Uma oradora americana


Os Estados-Unidos, que são decididamente a patria das excentricidades colossaes, o paiz em que o excesso do positivismo, como que para justificar o axioma de que os extremos se tocam, tem conduzido a intelligencia a uma especie de permanente hallucinação, os Estados-Unidos estiveram para dar segundo affirmou a imprensa ingleza, mais uma prova evidente do seu amor pelas originalidades ruidosas.

Dizia-se que a presidencia d’esta republica tão poderosa e florescente ia ser offerecida a uma mulher, e citava-se o nome d’essa mulher, que é uma das mais fervorosas e apaixonadas propagandistas da reforma politica e social, uma das advogadas mais eloquentes da emancipação completa do seu sexo.

Já muitas vezes o temos dito, antipathisamos formalmente com esta doutrina revolucionaria, da qual não esperamos senão funestos resultados, por isso nenhum laço de sympathia póde prender-nos á famosa Victoria Woodhall, de que se occupam com verdadeiro enthusiasmo alguns dos jornaes importantes da Inglaterra e da America do Norte.

Não deixaremos, porém, de estudar com attenção os poucos dados que conhecemos do seu caracter e da sua intelligencia, porque, embora como mulher — não concordemos com as suas theorias, — como artista — não podemos deixar de reconhecer que ella é um producto perfeito do seu meio.

Victoria Woodhall é moça, tem uma formosa presença, sabe vestir-se, o que já é deveras para notar-se n’uma advogada convicta dos direitos politicos da mulher, e se aprecia os triumphos que a sua palavra um pouco emphatica costuma arrancar aos numerosos ouvintes que a escutam, nem por isso desdenha os cuidados minuciosos da elegancia mundana.

Teem-na visto prégar sobre um texto biblico, que ella modernisa segundo as conveniencias da sua these, trajando elegantemente um vestido de velludo preto, e com uma rosa purpurea aninhada nas lustrosas tranças escuras do seu cabello garridamente penteado.

É casada, visto que lhe chamam Mistres Woodhall, mas nos salões onde tem preleccionado apparece sempre só sobre uma elevada platafórma, de onde préga ás turbas.

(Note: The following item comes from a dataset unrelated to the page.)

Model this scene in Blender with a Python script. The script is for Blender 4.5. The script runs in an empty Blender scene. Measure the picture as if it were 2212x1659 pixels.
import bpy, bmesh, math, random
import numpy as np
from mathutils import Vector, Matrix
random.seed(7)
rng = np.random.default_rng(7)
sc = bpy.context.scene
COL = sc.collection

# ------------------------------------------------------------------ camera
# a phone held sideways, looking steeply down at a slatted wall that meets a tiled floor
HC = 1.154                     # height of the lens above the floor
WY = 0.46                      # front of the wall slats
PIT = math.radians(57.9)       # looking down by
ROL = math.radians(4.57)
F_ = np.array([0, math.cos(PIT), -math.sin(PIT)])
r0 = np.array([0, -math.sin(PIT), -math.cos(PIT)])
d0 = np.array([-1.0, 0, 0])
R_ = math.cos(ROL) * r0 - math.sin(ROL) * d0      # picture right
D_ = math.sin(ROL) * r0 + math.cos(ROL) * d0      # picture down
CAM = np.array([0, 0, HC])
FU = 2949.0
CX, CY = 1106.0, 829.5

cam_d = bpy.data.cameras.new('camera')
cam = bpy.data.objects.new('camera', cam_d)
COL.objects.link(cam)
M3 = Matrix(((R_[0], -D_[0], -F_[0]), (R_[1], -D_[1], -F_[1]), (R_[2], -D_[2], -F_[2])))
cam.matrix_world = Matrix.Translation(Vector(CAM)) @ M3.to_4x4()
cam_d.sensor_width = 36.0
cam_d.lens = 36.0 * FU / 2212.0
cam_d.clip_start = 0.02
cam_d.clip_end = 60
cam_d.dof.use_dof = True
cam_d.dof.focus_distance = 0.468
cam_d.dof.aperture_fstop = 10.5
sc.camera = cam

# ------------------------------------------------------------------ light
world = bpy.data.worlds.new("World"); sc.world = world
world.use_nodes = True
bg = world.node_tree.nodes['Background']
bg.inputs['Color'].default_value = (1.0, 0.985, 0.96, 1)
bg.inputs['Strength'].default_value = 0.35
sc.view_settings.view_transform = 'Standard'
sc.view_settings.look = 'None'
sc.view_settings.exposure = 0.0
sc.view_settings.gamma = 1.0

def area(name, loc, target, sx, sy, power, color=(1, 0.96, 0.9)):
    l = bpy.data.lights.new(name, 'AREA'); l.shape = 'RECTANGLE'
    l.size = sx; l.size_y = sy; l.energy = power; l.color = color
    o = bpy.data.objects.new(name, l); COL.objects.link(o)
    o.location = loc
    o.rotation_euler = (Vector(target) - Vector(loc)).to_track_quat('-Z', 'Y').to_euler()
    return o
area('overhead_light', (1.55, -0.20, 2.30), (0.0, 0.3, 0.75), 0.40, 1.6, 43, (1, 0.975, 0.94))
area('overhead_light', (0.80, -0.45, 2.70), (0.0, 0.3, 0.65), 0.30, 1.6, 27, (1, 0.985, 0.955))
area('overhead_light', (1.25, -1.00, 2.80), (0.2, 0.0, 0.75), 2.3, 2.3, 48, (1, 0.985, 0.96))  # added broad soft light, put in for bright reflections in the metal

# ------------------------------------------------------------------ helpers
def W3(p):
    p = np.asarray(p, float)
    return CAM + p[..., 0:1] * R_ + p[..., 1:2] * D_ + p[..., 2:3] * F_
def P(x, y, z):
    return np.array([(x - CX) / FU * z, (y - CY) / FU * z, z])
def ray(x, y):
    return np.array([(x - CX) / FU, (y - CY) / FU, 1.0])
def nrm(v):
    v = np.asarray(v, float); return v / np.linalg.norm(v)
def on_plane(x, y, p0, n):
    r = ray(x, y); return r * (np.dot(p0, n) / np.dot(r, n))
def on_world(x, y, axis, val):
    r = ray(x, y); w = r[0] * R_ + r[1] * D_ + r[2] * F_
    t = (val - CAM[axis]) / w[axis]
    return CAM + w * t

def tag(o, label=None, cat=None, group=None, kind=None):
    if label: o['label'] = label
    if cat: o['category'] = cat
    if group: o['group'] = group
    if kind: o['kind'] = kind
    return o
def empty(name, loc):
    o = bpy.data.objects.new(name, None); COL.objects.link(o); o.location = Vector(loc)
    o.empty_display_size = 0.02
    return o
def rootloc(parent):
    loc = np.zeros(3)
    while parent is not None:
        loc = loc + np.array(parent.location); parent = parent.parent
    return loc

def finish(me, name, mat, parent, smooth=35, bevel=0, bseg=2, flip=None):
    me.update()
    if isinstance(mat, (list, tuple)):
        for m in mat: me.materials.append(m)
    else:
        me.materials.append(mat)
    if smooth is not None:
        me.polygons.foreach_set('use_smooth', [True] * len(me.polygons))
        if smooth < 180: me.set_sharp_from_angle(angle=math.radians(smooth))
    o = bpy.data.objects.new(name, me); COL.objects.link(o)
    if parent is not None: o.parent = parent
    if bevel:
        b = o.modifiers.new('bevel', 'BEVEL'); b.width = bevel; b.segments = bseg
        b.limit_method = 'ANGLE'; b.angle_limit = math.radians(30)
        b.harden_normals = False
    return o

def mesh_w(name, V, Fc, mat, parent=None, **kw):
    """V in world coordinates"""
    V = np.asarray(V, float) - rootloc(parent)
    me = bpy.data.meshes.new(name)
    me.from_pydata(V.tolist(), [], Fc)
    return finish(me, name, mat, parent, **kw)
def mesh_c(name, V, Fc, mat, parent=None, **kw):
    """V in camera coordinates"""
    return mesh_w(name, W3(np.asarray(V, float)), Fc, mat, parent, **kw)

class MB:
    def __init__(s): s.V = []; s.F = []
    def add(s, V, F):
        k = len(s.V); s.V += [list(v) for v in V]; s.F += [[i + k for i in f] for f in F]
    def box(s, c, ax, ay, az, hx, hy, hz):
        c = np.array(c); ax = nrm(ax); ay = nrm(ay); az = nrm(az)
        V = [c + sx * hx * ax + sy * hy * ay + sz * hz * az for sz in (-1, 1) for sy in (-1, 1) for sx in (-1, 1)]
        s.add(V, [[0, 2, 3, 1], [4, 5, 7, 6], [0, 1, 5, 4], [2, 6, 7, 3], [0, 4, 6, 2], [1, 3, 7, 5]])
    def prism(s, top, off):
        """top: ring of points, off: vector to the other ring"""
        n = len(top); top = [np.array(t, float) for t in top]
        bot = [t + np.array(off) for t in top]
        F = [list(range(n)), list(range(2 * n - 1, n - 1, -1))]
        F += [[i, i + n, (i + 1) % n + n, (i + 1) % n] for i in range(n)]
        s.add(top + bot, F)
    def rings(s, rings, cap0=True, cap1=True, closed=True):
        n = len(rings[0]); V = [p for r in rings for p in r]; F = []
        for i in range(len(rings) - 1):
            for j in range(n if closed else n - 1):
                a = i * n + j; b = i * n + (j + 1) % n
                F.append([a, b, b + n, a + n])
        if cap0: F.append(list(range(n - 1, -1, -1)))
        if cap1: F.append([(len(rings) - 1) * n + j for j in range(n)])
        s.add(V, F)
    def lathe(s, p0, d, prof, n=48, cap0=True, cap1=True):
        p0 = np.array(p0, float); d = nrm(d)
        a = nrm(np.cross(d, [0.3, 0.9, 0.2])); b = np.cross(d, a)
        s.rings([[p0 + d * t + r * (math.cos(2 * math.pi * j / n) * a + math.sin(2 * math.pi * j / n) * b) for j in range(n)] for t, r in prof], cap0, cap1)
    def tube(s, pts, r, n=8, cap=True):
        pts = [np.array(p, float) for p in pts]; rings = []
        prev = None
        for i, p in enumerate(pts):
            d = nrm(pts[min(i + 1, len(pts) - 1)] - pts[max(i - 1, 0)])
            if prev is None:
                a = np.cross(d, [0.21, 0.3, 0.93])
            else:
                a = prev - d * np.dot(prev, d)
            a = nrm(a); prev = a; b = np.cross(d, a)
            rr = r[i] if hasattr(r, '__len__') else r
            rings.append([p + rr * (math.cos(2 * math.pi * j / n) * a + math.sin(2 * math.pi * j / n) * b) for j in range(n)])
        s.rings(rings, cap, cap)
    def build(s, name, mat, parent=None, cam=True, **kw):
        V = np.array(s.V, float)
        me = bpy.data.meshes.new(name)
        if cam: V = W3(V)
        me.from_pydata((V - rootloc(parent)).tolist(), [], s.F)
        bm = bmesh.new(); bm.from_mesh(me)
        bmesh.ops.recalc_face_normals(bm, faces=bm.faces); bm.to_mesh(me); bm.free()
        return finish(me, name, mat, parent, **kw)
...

O marido, se existe, é um simples comparsa, ninguem o nota e ninguem se occupa em fallar d’elle. Entre parenthesis: não ha posição mais deploravel que a do marido de uma mulher celebre, quer dizer de uma mulher que falla em publico, que apparece, que declama, que tem os ruidosos triumphos da actriz, da cantora, da agitadora politica, e agora os mais modernos da preleccionista social.

Nunca pudemos deixar de sentir muito dó do Barão Stael, de monsieur Rolland, do marido de Henriqueta Beecher Stowe, e de tantos outros forçados e obscuros satelites d’esse astro brilhante e phenomenal que é a mulher acclamada pelo indiscreto applauso das multidões.

Agora o marido de Mr. Victoria Woodhall, se acaso vive, o que não podemos de modo algum affirmar, não tendo nunca ouvido citar o seu nome, parece-nos uma victima igualmente lamentavel do mesmo negro fado.

Victoria tem dado conferencias, extraordinariamente concorridas, em Nova-York, em Londres, em Liverpool e em outros centros industriaes da Inglaterra e da America.

Tem a voz insinuante e harmoniosa, a gesticulação arrebatada e artistica, a palavra facil, fluente, emphatica, mas tão quente e apaixonada que exerce sempre uma impressão profunda nos que a escutam.

Como já dissemos não tem os terriveis oculos azues, nem o rosto anguloso e severo de Mrs. Beecher Stowe, uma mulher que fez no seu paiz uma revolução humanitaria, e que destruiu aos nossos olhos todo o effeito sympathico da sua cruzada contra a escravatura com aquellas conferencias pedantes pelas quaes concluiu a sua carreira litteraria.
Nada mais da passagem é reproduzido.